Thursday, March 17, 2011

Shirley's Prize

A week ago, I spotted The Black Dog (also sometimes known as Shirley Puppy) licking or eating something way out in the back of one of our pastures. I went to investigate. Shirley left before I arrived, heading for her home in the llama/sheep covered area behind Johnny's shop. What Shirley had been licking was a stomach, intact, but very nicely cleaned off. I didn't know whose stomach it was... I wasn't missing any goats or sheep or llamas.

Later that day, the mystery was solved when Johnny called me out to the llama/sheep covered area. Being guarded by Shirley Puppy was the head and front quarters of a yearling deer. Something, I suspected a coyote, had killed the deer and Shirley had found part of the uneaten remains and hauled them home... along with the stomach that she left in the field having licked everything worthwhile off of it.

The next day I hiked down to the lower field, beyond the stomach field, with The Big White Dog (also known as Mister McCoy), to see if I could find any more of the poor creature and possibly determine who the murderer had been. McCoy, unlike Shirley, does not have the run of the neighborhood but is locked in with the goats except when I take him out. Unlike Shirley, McCoy is too big to squeeze through the fences that Shirley slithers through.

The Big White Dog has a marvelous sense of smell and found every coyote scat along our way. He followed the scent to the fence, which he could not get through but which the coyote obviously had as the stomach was no longer in the field. Then McCoy traced the coyote's path to a nearby tree, where lay the stomach contents but not the stomach, which the coyote apparently found tastier than Shirley Puppy had.

After McCoy had licked every bit of whatever he could find that was edible around the area of the undigested stomach contents, I convinced him to keep looking, or rather, sniffing. He followed scents toward the woods and found several tiny pieces of deer hair along the way... and more coyote scat.

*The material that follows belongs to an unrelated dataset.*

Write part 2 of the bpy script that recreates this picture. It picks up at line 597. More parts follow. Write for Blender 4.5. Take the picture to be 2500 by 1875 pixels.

Once in the woods, McCoy led me to a brushy area which must have been full of delicious scents as he spent a long time checking them out, including trying to nose his way under the nearby brush pile where the dead dear had probably been stashed and where Shirley had probably found the head with shoulders and front legs. Not much was left except a few pieces of hide with hair which McCoy promptly ate.

While The Big White Dog was occupied cleaning up the evidence, I walked a bit farther on a critter trail and spotted a few slivers of bone, one still with a small amount of flesh on it, and more patches of deer hide and hair. McCoy arrived but I hauled him off before he could clean up this area as I wanted to put the trail camera there and see what might return to the site. Later that day, Johnny and I brought the camera. McCoy accompanied us and tried again to tidy up.










What came the first day was, predictably, Shirley Puppy, looking to see if there was anything else left. A few days later, a neighbor's dog arrived checking out the scene. We have yet to catch a coyote in the camera but other woodland creatures came browsing at night. Here are videos of two of them.





I took a photo of Shirley's deer head but decided it was too gruesome to share. I felt badly about the death of the yearling that is no doubt one of the twins that grew up in our neighborhood... and who have been pruning my blueberries and roses nightly. The deer pellets in my garden and nightly prunings have ended since this deer met its demise, so I am not as sad as I might be. And obviously quite a few creatures have made use of the carcass: nothing in nature is wasted. But I would really like to get rid of the deer head that is all that remains, now, of Shirley's prize. I'll bet the llamas and sheep would like it gone, too.

Today, January 30, 2013, I reread this post and realized that this deer was likely killed by a bobcat or cougar, not a coyote. Coyotes don't stash their kills in brush piles. A coyote may well have eaten the stomach after the cat had taken the rest away. The deer head disappeared from Shirley's area behind the shop, never to resurface. I suspect something that Shirley did not want to tackle reclaimed it.

1 comment:

  1. The Stomach Field! How long will it retain that moniker?
    I just think that trail camera is about the coolest thing. I wish I had one. It is so interesting to see the raccoon checking out the camera. They are obviously more tuned in than possums.